The records:
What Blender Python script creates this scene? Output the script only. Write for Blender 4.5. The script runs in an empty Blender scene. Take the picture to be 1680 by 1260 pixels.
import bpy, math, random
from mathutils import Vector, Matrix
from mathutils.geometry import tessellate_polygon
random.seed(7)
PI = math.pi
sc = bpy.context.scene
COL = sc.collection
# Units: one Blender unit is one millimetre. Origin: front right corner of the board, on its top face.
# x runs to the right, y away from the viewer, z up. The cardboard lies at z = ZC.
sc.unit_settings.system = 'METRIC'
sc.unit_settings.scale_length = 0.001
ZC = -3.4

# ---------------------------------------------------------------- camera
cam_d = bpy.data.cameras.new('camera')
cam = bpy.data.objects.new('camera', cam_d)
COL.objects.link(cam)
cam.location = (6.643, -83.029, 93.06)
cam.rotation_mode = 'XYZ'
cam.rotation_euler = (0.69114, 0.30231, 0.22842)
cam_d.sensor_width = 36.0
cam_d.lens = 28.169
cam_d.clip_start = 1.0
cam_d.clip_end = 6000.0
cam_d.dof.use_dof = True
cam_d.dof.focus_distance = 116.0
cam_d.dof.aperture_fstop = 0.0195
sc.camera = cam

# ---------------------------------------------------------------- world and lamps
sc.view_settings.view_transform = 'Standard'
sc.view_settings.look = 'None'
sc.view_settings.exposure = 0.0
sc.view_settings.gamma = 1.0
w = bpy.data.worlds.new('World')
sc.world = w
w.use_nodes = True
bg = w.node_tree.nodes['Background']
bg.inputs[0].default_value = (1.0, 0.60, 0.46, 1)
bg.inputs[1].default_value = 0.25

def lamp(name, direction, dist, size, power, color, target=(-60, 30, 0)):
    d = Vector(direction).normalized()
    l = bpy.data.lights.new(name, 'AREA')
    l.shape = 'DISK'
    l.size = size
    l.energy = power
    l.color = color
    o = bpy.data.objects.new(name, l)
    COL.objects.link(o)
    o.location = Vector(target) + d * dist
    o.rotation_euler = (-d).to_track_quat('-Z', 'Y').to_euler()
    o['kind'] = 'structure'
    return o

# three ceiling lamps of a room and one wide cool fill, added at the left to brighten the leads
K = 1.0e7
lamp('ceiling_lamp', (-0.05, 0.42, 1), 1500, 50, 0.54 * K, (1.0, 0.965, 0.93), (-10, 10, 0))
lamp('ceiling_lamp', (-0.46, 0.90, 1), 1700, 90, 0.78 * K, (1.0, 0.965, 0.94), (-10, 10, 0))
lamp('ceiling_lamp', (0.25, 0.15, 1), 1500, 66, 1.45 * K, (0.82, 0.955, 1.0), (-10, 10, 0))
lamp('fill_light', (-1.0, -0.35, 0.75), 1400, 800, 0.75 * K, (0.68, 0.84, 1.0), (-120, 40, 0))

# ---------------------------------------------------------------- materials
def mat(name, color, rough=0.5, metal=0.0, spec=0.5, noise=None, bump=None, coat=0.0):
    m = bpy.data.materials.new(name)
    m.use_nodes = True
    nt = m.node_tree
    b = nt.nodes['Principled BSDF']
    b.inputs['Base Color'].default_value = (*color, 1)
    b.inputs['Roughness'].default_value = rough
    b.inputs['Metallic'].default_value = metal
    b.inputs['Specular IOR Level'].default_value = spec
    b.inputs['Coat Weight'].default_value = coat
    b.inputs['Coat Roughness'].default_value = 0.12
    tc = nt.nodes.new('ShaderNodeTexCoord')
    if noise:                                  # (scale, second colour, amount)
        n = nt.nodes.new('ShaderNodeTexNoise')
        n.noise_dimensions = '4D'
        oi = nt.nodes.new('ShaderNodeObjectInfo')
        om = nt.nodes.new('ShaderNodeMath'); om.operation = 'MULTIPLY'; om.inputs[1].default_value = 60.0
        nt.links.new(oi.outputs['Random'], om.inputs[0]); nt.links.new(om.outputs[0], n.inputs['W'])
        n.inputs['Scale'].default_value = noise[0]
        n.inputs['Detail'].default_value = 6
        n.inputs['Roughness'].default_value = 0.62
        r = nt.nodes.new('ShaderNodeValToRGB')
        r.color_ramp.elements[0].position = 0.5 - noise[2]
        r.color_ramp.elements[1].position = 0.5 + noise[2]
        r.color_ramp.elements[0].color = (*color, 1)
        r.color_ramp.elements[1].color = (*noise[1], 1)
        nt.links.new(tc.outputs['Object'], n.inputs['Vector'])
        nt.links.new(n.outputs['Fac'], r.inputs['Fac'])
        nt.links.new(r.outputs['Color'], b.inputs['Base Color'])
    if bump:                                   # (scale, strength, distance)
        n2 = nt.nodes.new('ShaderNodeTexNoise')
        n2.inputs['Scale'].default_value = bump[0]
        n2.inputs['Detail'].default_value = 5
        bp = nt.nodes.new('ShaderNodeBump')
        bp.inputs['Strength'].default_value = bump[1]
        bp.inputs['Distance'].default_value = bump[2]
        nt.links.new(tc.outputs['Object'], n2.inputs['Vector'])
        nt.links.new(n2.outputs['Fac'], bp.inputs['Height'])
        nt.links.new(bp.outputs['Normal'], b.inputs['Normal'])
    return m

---

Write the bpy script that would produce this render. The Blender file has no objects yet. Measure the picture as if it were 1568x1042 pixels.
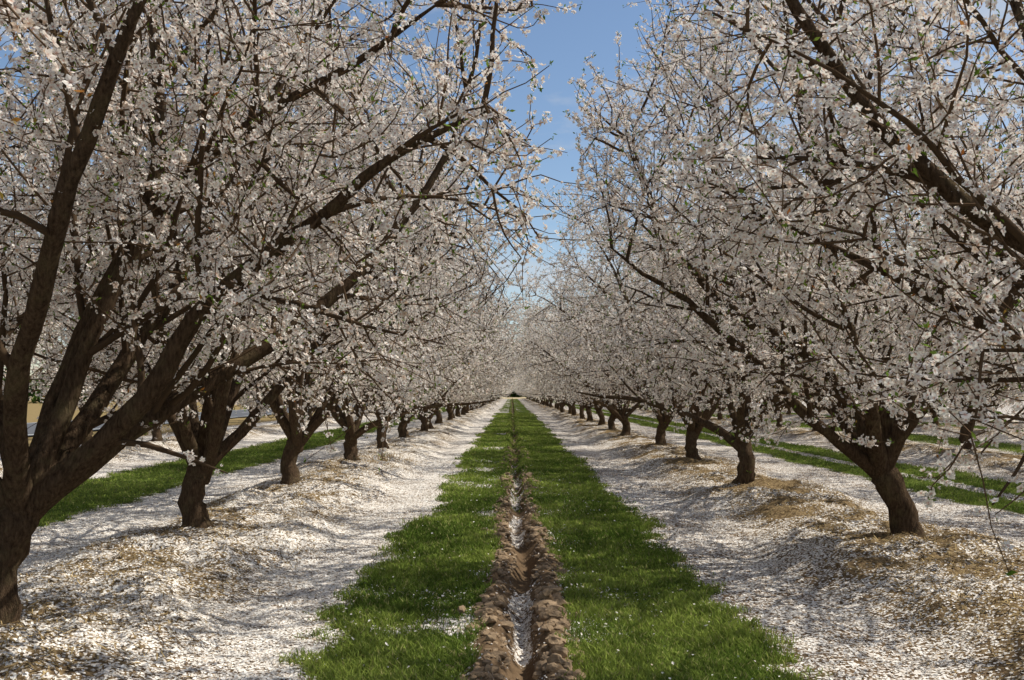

--

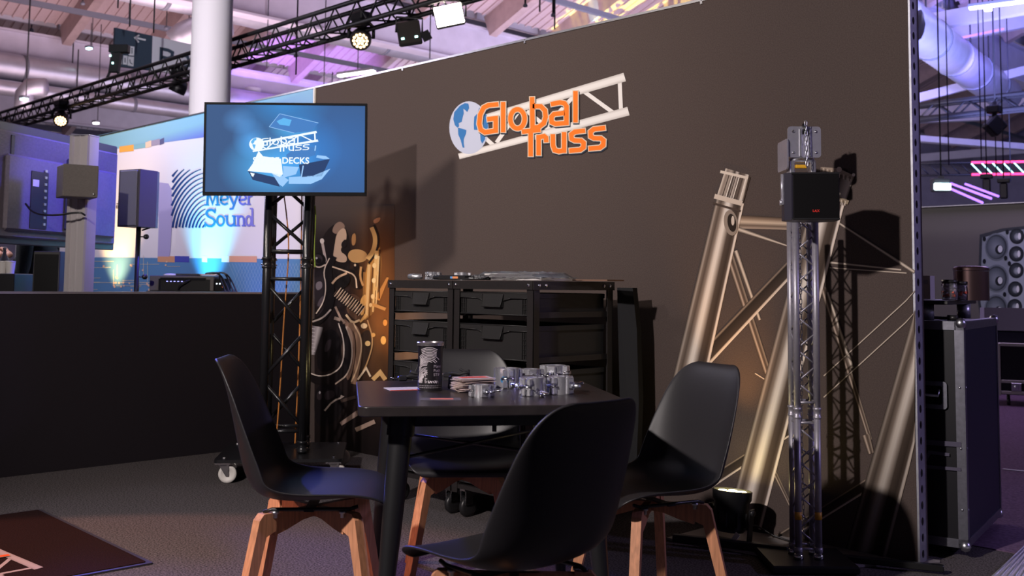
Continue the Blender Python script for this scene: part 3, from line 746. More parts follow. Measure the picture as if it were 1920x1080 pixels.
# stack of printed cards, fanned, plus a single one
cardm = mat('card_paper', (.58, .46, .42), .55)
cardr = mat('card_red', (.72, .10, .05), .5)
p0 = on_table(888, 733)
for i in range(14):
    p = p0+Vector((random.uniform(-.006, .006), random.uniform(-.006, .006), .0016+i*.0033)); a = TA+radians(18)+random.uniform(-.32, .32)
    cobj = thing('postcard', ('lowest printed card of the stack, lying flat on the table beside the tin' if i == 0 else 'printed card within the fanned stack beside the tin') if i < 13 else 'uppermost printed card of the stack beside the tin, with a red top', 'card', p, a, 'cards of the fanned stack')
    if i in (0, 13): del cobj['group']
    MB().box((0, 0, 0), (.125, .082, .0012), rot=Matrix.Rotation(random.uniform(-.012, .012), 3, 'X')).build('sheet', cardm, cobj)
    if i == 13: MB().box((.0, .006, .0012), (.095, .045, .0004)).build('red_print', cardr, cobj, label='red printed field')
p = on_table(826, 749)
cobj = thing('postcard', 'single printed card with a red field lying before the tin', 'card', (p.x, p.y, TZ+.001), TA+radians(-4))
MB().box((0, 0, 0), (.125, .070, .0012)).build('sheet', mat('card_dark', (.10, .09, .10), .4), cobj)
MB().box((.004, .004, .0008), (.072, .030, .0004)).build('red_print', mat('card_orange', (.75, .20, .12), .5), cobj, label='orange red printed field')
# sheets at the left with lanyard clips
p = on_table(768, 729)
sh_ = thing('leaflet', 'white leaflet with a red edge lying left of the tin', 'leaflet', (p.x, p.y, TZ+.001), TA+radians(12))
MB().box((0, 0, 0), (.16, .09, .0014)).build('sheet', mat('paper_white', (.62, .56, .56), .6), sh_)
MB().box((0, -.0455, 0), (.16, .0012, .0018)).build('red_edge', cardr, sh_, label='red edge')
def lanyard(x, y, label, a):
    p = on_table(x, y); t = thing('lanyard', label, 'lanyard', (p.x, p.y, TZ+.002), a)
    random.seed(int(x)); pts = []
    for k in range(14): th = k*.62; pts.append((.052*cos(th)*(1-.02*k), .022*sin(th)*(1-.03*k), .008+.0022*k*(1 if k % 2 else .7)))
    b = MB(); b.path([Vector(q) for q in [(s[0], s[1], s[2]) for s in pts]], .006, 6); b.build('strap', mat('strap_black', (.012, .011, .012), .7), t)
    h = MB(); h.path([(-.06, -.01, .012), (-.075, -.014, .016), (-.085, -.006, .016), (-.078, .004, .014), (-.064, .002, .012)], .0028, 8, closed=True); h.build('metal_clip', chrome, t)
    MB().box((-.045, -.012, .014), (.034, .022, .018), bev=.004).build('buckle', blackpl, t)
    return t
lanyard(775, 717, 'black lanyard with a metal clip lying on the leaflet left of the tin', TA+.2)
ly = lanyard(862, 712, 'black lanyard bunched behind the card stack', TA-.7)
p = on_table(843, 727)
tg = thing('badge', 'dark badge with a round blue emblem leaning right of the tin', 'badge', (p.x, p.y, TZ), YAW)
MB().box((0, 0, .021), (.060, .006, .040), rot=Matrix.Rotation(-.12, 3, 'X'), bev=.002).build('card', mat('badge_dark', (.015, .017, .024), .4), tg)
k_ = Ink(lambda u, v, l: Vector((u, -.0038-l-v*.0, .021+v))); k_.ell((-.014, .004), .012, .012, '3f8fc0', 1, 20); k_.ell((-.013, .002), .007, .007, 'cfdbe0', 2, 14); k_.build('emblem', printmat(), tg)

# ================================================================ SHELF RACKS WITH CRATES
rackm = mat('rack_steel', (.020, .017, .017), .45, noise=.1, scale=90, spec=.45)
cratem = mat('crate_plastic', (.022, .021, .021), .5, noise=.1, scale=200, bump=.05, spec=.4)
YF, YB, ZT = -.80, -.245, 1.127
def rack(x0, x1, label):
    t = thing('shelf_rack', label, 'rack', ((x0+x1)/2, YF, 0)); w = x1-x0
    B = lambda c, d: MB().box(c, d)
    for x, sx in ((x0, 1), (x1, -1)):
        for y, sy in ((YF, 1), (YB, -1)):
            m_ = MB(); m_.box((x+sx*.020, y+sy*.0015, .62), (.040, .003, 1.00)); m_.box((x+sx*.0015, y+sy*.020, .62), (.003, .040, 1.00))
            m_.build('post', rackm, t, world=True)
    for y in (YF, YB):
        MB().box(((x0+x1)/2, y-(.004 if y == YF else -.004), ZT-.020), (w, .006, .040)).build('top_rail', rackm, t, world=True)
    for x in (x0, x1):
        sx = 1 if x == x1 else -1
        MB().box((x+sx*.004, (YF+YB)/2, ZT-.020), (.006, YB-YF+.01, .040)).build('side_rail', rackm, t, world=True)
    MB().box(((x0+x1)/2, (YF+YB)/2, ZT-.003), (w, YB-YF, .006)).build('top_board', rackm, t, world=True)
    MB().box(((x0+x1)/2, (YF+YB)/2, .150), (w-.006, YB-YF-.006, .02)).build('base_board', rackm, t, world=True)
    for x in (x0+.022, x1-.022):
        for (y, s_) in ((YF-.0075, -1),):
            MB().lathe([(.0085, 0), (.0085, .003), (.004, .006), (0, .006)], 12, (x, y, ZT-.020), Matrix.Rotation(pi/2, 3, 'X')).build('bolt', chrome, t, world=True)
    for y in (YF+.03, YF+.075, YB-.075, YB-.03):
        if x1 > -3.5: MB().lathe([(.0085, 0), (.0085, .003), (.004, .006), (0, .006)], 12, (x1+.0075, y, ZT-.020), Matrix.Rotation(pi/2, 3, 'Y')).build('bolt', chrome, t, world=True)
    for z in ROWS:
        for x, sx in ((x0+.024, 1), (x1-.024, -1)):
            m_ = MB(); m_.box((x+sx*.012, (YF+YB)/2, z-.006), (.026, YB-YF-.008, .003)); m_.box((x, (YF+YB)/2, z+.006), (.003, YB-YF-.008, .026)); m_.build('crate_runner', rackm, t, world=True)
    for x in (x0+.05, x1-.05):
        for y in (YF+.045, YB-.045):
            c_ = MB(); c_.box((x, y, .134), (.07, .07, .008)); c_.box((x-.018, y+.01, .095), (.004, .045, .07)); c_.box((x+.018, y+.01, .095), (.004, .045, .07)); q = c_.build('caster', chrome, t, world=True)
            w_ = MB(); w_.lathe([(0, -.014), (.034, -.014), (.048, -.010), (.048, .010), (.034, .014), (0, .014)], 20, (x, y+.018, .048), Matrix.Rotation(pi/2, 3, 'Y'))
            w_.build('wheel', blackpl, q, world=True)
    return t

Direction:
From the data above, show each line that contains "pixels".

Finished answer:
What Blender Python script creates this scene? Output the script only. Write for Blender 4.5. The script runs in an empty Blender scene. Take the picture to be 1680 by 1260 pixels.
Write the bpy script that would produce this render. The Blender file has no objects yet. Measure the picture as if it were 1568x1042 pixels.
Continue the Blender Python script for this scene: part 3, from line 746. More parts follow. Measure the picture as if it were 1920x1080 pixels.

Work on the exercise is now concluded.